If there is a black hole at the center of loss, then my challenge was to resist making “something” out of that nothing, and instead to keep from covering that hole with “meaning” and let it remain the “nothing” that it is.

In making EX, I returned to structure to help me out.

Back in 2007 I gave my part of Strange Love (device/performance) a structure that I thought was intimately connected to the content of the piece as I saw it. If the initial impulse of that piece was to bring the life of Stanley Kubrick’s Dr Strangelove film into contemporary political reality because of a rhetorical echo between “communism” and “terrorism”, than the trope of cyclic returning was apt, and so a cyclical structure seemed appropriate for the performance — even though  there was nothing inherent to the material I was using that demanded it. The film isn’t particularly cyclic.

It was my impression at the time that the triple recurrence of the performance gave shape to what was essentially a self-destructive entropic dive. I hoped that it also helped make my point, such as it was.

For EX, I didn’t want there to be this kind of “positive” outcome, a shape that lent itself to meaning. But my experience with Strange Love suggested that using a very concrete structure was useful to give the audience something to hang onto when what there was in terms of “plot” or “narrative” was being destroyed along with language, images, and theatrical conventions. So it was very purposeful to take the structure of Radiohead’s song Codex and use it as the scaffolding that the material that we were making in the studio could live on. I didn’t want to “destroy” plot, narrative, conventions, in EX. I wanted to get along with the tattered remains that I was left with. I wanted the emptiness.

So the connection between the song and the performance would be arbitrary, but purposeful. (The echo of the name was coincidental.) There were repetitions in EX, but they occurred not because I wanted them to, or because the idea of repetition was thematically relevant to the content of the piece we were making, but because the song structure provided it for us.

I took advantage of my participation in Emily Gastineau’s project for her Art Is Easy in 2014 at the Minnesota Biennial ,,, at the Soap Factory to map out the song’s structure. I taped a very long sheet of paper to the wall, plugged in my earbuds, and made a lot of marks. At the end of this mapping I had a chart that more-or-less represented the sonic aspects of the song over time, with each kind of sound having its own track across the page. Each second of the song translated into 12.63 seconds of performance. Billy decided to call this sheet of paper that we’d tape up and take down at every rehearsal, the Codex. Then, after coming up with a lot of different kinds of things in the studio, I assigned them to different tracks on the Codex. Voila.

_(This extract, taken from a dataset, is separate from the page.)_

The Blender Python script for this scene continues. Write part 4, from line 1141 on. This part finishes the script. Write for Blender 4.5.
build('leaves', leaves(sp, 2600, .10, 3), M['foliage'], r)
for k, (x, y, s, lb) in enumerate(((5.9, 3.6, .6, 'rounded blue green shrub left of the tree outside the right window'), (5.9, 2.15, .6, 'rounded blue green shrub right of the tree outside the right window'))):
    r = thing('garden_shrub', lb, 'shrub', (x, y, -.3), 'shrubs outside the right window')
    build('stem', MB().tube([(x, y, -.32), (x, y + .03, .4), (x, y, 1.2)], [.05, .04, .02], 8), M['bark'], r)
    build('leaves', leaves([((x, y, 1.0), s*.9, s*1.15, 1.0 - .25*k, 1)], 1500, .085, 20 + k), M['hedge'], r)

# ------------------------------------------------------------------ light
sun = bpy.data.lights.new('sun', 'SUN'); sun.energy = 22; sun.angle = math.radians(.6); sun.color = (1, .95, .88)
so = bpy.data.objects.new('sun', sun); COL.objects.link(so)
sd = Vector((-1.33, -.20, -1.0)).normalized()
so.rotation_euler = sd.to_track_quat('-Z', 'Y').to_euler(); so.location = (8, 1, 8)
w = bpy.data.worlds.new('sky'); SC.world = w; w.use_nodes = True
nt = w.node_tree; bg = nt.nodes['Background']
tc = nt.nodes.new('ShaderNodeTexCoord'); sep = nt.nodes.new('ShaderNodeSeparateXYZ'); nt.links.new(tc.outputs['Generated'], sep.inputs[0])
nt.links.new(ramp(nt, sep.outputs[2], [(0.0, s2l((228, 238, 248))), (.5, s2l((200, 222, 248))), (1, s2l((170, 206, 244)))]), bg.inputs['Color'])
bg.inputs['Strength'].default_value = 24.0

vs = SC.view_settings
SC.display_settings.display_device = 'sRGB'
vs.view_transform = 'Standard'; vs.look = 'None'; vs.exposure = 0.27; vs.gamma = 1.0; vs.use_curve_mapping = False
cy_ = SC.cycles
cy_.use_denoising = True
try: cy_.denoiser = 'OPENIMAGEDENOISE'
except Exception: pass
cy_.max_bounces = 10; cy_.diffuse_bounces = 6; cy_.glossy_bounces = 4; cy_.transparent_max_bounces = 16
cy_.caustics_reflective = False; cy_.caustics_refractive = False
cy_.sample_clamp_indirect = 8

That’s why although there are a few seconds of the Radiohead song that are looped at one point in the performance, there is no need to know the song, or hear the song, or know about this process, to experience the performance fully. The connection between the two is arbitrary and structural, and doesn’t allow the imposed gratification or meaning of the song to shape the content of the black hole. But it does — if you’ll excuse this runaway metaphor — mark the black hole’s event horizon.